Да и почему они должны сомневаться в своей удаче: Антоний — первый со времен Александра военачальник, который контролирует все море, от Корфу до Пергама, от Фасоса до Александрии; в Греции он собрал более полумиллиона Солдат, которые все (благодаря египетскому золоту) сыты, одеты, вооружены, тогда как Октавиан, в Италии, не имеет денег, чтобы платить жалованье своим легионерам…

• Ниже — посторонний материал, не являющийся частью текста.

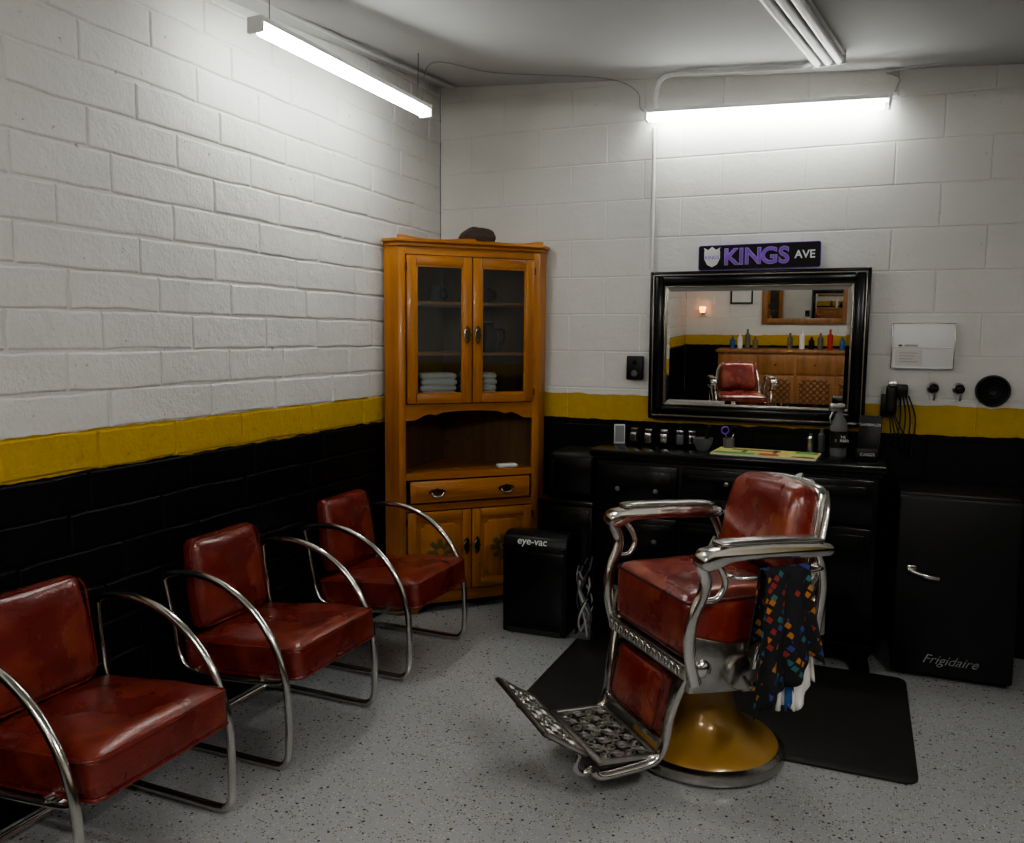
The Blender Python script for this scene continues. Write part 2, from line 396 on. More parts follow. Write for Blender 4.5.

Правда, некоторые офицеры Антония понимали, что из огромной массы собранных им людей боеспособны в лучшем случае две трети; остальные — снабженцы, повара, слуги всех родов — нужны лишь для того, чтобы придать его армии тот внешний блеск, каким обладало войско Александра три века назад. У Октавиана, конечно, гораздо меньше солдат, но они все — или почти все — умеют сражаться, а кроме того, ими руководят гениальные полководцы, такие, например, как Агриппа.
Однако царица была спокойна; и ее уверенность в себе все более возрастала по мере того, как она приближалась к греческим берегам, к колыбели ее предков; и она постепенно приходила к убеждению, что решающая битва произойдет на море — там, где никто и никогда не мог одержать верх над Александрией. Что же касается легионов Октавиана, то ей казалось: поскольку они не получают жалованья, их легко будет подкупить; и она уже заслала в Италию нескольких агентов, которые начали терпеливо искать подходы для осуществления ее замысла.
В тот момент Антонию следовало бы атаковать неприятеля. Но он этого не сделал. Что ему помешало, мы не знаем.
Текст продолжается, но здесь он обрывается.